BEGIN DATA ENTRIES

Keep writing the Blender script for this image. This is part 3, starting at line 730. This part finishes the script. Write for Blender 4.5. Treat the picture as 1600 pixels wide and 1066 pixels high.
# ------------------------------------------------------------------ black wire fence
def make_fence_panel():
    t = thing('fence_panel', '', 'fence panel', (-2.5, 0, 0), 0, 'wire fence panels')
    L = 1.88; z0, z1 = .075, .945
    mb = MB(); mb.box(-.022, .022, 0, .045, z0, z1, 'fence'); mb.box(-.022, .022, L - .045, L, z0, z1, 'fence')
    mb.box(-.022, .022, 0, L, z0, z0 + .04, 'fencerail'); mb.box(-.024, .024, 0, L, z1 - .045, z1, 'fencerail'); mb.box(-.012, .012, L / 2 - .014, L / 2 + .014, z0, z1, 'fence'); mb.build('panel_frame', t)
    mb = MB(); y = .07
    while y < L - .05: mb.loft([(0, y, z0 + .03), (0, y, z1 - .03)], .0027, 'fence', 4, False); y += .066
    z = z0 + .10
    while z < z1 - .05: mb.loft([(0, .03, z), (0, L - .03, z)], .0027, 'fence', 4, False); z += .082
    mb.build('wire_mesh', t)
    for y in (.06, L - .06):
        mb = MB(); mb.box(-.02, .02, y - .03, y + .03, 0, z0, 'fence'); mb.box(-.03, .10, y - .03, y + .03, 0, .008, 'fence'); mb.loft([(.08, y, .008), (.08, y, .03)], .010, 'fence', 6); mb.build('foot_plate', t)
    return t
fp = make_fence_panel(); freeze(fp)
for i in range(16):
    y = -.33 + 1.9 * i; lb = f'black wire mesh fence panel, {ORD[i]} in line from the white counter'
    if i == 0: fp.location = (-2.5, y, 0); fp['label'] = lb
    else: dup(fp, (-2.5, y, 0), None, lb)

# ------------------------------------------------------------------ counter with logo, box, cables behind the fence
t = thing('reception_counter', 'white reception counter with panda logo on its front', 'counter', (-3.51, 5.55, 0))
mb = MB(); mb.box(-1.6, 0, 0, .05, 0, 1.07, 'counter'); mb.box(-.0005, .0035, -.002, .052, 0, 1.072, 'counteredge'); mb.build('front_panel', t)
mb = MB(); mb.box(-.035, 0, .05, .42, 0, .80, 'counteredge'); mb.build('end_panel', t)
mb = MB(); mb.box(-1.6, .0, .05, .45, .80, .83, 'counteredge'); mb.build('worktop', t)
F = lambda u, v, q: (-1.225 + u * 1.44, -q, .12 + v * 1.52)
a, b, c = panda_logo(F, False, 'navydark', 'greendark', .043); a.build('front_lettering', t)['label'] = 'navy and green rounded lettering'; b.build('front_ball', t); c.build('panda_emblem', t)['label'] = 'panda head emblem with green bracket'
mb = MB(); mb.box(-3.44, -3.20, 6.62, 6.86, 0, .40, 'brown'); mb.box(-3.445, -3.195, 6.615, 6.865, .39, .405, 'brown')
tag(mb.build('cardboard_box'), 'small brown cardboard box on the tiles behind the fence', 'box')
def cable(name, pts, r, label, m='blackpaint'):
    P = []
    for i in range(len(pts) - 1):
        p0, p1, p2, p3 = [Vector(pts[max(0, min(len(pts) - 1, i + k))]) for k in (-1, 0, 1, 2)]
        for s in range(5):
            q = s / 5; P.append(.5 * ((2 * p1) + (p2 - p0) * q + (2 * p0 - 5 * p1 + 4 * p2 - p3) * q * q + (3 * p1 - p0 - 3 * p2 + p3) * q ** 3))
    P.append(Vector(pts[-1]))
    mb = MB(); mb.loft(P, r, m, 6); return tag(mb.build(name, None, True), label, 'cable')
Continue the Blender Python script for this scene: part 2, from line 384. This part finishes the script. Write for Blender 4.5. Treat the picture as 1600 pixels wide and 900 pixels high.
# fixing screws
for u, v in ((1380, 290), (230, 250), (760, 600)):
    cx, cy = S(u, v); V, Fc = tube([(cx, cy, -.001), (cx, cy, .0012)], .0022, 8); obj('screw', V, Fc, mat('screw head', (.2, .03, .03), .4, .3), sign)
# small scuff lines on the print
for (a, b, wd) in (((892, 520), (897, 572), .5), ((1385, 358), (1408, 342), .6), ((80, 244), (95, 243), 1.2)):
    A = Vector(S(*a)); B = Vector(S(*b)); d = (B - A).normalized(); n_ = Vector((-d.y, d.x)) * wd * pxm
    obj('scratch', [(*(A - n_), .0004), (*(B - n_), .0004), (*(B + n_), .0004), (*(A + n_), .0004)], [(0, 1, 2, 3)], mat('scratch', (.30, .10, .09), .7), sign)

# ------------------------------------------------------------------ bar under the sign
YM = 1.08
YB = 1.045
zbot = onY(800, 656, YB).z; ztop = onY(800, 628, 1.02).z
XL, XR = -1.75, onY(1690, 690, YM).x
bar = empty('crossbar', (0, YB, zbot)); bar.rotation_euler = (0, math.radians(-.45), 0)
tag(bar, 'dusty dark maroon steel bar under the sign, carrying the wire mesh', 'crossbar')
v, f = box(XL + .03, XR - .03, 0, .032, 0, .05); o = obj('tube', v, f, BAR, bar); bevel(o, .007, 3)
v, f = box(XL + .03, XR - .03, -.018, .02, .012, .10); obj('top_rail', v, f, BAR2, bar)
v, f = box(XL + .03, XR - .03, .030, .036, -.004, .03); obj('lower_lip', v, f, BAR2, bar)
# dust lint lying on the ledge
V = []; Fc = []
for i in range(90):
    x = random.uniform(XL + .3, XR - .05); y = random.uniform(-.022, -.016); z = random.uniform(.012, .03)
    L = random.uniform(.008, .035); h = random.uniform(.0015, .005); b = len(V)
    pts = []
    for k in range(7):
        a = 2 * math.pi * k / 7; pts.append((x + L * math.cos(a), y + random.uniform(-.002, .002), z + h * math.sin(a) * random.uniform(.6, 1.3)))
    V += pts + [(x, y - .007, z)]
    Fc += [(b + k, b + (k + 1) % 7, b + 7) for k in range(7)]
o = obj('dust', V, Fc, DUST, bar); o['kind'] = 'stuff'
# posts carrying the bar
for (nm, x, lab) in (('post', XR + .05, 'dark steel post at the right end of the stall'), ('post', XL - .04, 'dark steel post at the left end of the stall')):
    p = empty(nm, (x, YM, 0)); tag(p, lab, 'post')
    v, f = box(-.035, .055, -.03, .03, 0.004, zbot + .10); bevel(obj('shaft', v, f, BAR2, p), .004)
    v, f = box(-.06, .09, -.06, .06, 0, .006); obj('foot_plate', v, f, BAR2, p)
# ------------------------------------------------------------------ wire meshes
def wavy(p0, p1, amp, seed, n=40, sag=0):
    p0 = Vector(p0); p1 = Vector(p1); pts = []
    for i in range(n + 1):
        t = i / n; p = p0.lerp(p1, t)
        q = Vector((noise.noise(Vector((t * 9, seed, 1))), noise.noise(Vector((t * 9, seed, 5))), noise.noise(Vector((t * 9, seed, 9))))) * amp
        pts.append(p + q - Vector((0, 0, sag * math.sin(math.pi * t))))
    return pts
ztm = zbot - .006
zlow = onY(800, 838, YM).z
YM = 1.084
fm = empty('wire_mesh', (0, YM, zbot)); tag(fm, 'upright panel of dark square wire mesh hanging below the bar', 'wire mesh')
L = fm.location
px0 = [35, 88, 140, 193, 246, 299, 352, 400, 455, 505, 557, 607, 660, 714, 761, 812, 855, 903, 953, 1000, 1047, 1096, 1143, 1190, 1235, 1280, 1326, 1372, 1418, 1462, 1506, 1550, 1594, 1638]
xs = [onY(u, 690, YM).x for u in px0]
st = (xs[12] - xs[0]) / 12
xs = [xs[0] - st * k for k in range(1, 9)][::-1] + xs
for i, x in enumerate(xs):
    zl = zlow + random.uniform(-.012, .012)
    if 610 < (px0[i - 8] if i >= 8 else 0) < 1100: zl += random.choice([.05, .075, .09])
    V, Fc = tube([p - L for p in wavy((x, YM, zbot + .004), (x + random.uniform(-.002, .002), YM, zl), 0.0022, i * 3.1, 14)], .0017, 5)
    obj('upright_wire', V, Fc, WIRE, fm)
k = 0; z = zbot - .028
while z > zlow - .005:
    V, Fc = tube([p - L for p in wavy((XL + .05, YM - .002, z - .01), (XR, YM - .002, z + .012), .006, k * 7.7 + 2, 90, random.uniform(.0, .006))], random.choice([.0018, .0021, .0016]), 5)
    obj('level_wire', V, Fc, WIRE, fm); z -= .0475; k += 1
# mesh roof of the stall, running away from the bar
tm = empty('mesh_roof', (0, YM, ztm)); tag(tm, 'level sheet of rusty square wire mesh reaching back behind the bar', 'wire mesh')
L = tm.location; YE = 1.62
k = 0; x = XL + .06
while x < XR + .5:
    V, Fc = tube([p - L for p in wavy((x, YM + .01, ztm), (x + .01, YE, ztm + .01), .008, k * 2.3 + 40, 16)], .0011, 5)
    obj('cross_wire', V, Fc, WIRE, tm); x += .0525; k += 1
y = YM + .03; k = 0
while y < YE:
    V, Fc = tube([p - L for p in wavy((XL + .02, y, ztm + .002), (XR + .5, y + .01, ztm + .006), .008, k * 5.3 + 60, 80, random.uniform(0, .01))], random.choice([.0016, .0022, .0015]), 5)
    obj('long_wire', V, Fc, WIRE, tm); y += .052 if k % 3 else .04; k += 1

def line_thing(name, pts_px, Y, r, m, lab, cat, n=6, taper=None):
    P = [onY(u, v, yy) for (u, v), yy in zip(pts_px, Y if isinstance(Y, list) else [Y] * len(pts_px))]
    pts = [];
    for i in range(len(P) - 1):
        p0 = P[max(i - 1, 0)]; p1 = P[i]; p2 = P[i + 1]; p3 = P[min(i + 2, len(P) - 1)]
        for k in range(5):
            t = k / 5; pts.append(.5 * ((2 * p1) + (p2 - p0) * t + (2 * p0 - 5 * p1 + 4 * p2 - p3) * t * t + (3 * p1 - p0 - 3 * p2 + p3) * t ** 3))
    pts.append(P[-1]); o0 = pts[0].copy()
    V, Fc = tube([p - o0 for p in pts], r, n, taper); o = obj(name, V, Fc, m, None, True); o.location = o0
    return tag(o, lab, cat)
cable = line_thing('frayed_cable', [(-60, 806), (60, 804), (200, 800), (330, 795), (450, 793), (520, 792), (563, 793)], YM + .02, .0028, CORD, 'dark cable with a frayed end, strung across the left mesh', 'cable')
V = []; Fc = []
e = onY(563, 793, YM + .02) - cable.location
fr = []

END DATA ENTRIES

• **YOUR OBJECTIVE**: Give back, word for word, each line from the one containing "Continue the Blender" down to the one containing "obj('scratch', [(*(A - n_), .0004), (*(B", including those two lines.

• **FINISHED EXERCISE**:
Continue the Blender Python script for this scene: part 2, from line 384. This part finishes the script. Write for Blender 4.5. Treat the picture as 1600 pixels wide and 900 pixels high.
# fixing screws
for u, v in ((1380, 290), (230, 250), (760, 600)):
    cx, cy = S(u, v); V, Fc = tube([(cx, cy, -.001), (cx, cy, .0012)], .0022, 8); obj('screw', V, Fc, mat('screw head', (.2, .03, .03), .4, .3), sign)
# small scuff lines on the print
for (a, b, wd) in (((892, 520), (897, 572), .5), ((1385, 358), (1408, 342), .6), ((80, 244), (95, 243), 1.2)):
    A = Vector(S(*a)); B = Vector(S(*b)); d = (B - A).normalized(); n_ = Vector((-d.y, d.x)) * wd * pxm
    obj('scratch', [(*(A - n_), .0004), (*(B - n_), .0004), (*(B + n_), .0004), (*(A + n_), .0004)], [(0, 1, 2, 3)], mat('scratch', (.30, .10, .09), .7), sign)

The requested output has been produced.